Submission 699
Modeling Common Cognitive Processes Across Flanker Tasks
SymposiumTalk-05
Presented by: Simon Schaefer
Attentional control has become a central yet debated construct in individual-differences research. Traditional measures—usually difference scores based on congruency effects—have been questioned because they show weak correlations across tasks (Rey-Mermet et al., 2018) and divergent delta-function patterns across conflict paradigms (Pratte et al., 2010), calling into doubt the assumption of a unitary construct. To address these psychometric limitations and gain deeper insight into the underlying cognitive mechanisms, we applied variants of the Drift Diffusion Model with time-varying drift rates to data from confound-minimized flanker tasks. Participants completed four-alternative forced-choice versions of arrow, letter, and number flanker tasks, as well as a matrices-based measure of fluid intelligence (HeiQ; Pallentin et al., 2023).
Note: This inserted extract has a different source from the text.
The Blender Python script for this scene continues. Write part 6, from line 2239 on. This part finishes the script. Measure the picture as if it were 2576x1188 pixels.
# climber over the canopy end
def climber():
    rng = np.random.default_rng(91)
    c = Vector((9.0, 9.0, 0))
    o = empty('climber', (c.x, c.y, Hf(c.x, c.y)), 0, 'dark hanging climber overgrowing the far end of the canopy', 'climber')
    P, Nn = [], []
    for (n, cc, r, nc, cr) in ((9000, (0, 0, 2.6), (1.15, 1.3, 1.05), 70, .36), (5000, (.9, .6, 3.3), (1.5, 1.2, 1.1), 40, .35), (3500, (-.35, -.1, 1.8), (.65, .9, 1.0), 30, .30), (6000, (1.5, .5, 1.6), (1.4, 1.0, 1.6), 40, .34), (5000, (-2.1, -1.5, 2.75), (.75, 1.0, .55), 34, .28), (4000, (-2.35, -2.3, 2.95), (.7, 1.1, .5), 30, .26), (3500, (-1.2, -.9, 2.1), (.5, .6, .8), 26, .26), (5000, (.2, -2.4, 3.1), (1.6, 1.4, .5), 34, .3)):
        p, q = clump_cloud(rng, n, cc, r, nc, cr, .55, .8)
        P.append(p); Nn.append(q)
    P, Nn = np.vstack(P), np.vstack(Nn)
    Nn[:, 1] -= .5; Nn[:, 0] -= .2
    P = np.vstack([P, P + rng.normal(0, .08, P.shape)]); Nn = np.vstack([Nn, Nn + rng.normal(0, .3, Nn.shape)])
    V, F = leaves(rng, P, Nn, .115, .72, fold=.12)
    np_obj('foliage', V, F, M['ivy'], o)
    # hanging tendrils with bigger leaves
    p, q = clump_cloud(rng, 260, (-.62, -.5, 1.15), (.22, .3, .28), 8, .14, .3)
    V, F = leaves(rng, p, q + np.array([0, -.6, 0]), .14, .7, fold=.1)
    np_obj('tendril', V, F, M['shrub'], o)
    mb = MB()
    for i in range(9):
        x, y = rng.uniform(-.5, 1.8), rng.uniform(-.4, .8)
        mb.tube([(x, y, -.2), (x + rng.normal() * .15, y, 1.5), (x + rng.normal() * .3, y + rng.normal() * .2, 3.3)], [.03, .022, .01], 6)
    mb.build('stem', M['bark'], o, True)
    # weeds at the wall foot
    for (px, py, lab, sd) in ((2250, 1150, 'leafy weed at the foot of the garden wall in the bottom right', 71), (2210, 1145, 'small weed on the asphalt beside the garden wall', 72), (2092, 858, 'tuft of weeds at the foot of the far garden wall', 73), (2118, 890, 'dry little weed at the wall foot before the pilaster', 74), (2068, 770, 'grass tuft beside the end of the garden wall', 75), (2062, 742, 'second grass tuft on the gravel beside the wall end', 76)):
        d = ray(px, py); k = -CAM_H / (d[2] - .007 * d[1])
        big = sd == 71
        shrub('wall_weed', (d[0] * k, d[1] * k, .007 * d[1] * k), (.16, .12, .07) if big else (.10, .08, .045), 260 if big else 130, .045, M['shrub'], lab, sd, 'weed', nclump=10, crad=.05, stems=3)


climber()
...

Using Amortized Bayesian Inference, we estimated individual-level model parameters and examined shared variance across tasks using structural equation modeling. Results revealed that attentional-control-related parameters formed coherent latent factors across flanker variants, and their association with a latent fluid intelligence factor exceeded those observed for traditional difference scores. However, correlations remained modest, and high-conflict conditions following congruent trials did not differ meaningfully from those following incongruent trials. These findings suggest that computational modeling captures individual differences in attentional control more effectively than standard behavioral measures, while also indicating that attentional-control processes in the flanker task and fluid intelligence may share only limited overlap.